# [RAW RECORDS]
* Start *

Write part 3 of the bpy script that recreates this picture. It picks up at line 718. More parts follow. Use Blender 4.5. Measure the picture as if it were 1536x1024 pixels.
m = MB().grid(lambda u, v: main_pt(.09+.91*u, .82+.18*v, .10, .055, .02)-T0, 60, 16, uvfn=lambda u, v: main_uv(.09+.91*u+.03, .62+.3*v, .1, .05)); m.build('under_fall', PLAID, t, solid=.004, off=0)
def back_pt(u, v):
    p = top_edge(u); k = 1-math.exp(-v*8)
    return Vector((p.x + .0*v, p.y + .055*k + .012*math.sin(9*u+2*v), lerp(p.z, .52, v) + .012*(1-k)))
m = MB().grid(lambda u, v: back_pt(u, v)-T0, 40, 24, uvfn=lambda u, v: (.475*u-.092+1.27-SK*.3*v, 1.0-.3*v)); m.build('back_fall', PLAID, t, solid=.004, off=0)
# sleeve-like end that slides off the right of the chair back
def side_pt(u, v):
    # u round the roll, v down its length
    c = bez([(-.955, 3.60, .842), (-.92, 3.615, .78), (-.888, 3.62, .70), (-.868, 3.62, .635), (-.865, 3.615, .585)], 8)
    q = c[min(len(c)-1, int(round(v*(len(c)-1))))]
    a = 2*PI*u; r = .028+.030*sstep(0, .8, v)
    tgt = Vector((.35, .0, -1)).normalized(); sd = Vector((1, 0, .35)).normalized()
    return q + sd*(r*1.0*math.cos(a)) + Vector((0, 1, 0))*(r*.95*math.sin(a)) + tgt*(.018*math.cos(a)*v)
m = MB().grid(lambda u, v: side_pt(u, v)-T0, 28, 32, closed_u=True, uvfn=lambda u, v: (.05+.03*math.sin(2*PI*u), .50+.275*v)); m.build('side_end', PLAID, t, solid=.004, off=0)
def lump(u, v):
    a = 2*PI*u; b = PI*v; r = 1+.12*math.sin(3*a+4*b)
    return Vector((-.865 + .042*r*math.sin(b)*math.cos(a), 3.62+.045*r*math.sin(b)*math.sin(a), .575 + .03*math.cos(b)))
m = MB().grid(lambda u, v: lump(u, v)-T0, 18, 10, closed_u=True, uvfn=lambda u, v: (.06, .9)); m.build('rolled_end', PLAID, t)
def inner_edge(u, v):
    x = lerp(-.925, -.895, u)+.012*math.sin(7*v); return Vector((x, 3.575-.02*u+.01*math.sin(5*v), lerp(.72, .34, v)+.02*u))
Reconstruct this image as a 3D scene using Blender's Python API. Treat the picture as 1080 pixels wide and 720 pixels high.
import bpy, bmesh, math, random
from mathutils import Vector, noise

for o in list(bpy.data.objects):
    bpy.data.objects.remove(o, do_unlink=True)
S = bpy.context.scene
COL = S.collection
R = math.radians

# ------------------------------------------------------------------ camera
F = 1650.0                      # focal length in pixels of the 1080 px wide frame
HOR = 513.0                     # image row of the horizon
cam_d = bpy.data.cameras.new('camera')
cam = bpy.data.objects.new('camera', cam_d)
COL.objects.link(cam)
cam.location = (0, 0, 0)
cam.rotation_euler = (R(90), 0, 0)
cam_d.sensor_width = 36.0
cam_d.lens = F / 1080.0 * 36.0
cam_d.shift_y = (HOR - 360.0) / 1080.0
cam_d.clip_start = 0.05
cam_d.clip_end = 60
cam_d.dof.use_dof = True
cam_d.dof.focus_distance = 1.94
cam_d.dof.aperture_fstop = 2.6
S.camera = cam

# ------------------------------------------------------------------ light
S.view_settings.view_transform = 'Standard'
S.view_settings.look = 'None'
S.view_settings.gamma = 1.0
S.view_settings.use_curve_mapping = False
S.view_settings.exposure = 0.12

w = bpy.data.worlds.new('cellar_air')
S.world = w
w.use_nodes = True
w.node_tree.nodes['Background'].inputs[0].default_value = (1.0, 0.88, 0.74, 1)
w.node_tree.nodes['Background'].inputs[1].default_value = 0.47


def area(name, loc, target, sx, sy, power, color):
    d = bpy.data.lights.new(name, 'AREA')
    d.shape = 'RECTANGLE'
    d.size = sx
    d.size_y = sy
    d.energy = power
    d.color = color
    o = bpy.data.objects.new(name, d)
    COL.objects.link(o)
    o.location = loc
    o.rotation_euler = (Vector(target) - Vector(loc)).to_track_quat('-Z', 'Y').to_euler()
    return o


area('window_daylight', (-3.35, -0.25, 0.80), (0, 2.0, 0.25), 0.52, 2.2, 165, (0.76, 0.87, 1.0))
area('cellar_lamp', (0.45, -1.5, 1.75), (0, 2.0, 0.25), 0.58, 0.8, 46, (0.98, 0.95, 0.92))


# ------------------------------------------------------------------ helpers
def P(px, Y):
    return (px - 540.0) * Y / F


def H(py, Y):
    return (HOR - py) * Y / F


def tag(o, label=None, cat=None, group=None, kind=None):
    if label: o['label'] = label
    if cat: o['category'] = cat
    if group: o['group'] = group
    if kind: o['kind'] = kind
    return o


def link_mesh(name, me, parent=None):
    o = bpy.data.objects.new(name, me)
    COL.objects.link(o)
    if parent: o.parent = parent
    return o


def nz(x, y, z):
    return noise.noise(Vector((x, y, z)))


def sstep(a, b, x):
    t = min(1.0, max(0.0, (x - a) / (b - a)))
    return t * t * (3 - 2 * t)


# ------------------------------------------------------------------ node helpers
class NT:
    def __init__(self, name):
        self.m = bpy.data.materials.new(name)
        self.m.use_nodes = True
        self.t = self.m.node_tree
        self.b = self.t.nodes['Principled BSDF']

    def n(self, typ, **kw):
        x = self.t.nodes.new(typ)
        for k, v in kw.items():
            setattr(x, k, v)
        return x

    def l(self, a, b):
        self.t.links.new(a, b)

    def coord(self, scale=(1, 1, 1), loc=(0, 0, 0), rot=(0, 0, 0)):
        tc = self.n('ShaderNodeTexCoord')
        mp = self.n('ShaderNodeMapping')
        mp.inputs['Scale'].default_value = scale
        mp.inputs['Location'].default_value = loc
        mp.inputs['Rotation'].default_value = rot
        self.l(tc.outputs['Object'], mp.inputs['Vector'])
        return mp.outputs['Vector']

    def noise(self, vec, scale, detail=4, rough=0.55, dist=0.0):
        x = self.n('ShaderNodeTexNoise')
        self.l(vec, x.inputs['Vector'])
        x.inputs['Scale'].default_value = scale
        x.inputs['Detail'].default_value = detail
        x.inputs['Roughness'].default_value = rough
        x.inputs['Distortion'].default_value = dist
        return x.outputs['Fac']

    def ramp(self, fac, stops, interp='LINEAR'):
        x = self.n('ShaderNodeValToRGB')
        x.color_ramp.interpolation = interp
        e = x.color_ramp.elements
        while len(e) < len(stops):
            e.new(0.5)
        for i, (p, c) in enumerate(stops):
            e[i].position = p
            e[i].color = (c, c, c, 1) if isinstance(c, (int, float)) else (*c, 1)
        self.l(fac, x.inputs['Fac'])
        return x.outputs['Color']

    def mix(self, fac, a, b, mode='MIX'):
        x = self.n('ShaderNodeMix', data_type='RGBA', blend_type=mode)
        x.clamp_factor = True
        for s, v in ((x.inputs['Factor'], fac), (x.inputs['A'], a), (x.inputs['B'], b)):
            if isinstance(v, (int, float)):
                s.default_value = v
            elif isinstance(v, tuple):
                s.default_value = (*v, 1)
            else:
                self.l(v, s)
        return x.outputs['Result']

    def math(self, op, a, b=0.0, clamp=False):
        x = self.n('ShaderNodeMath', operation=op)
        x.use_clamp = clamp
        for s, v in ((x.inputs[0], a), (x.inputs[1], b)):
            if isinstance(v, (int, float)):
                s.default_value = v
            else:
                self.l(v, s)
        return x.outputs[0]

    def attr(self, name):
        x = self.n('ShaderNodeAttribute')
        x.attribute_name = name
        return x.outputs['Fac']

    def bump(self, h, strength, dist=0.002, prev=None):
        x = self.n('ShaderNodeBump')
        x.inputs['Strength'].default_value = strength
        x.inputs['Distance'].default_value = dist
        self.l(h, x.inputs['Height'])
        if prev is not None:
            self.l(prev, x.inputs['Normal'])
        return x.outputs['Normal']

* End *

# [WHAT THIS TASK INVOLVES]
Begin at the first line of the records above and quote every line verbatim through the one that contains "from mathutils import Vector, noise".

# [RESULT]
Write part 3 of the bpy script that recreates this picture. It picks up at line 718. More parts follow. Use Blender 4.5. Measure the picture as if it were 1536x1024 pixels.
m = MB().grid(lambda u, v: main_pt(.09+.91*u, .82+.18*v, .10, .055, .02)-T0, 60, 16, uvfn=lambda u, v: main_uv(.09+.91*u+.03, .62+.3*v, .1, .05)); m.build('under_fall', PLAID, t, solid=.004, off=0)
def back_pt(u, v):
    p = top_edge(u); k = 1-math.exp(-v*8)
    return Vector((p.x + .0*v, p.y + .055*k + .012*math.sin(9*u+2*v), lerp(p.z, .52, v) + .012*(1-k)))
m = MB().grid(lambda u, v: back_pt(u, v)-T0, 40, 24, uvfn=lambda u, v: (.475*u-.092+1.27-SK*.3*v, 1.0-.3*v)); m.build('back_fall', PLAID, t, solid=.004, off=0)
# sleeve-like end that slides off the right of the chair back
def side_pt(u, v):
    # u round the roll, v down its length
    c = bez([(-.955, 3.60, .842), (-.92, 3.615, .78), (-.888, 3.62, .70), (-.868, 3.62, .635), (-.865, 3.615, .585)], 8)
    q = c[min(len(c)-1, int(round(v*(len(c)-1))))]
    a = 2*PI*u; r = .028+.030*sstep(0, .8, v)
    tgt = Vector((.35, .0, -1)).normalized(); sd = Vector((1, 0, .35)).normalized()
    return q + sd*(r*1.0*math.cos(a)) + Vector((0, 1, 0))*(r*.95*math.sin(a)) + tgt*(.018*math.cos(a)*v)
m = MB().grid(lambda u, v: side_pt(u, v)-T0, 28, 32, closed_u=True, uvfn=lambda u, v: (.05+.03*math.sin(2*PI*u), .50+.275*v)); m.build('side_end', PLAID, t, solid=.004, off=0)
def lump(u, v):
    a = 2*PI*u; b = PI*v; r = 1+.12*math.sin(3*a+4*b)
    return Vector((-.865 + .042*r*math.sin(b)*math.cos(a), 3.62+.045*r*math.sin(b)*math.sin(a), .575 + .03*math.cos(b)))
m = MB().grid(lambda u, v: lump(u, v)-T0, 18, 10, closed_u=True, uvfn=lambda u, v: (.06, .9)); m.build('rolled_end', PLAID, t)
def inner_edge(u, v):
    x = lerp(-.925, -.895, u)+.012*math.sin(7*v); return Vector((x, 3.575-.02*u+.01*math.sin(5*v), lerp(.72, .34, v)+.02*u))
Reconstruct this image as a 3D scene using Blender's Python API. Treat the picture as 1080 pixels wide and 720 pixels high.
import bpy, bmesh, math, random
from mathutils import Vector, noise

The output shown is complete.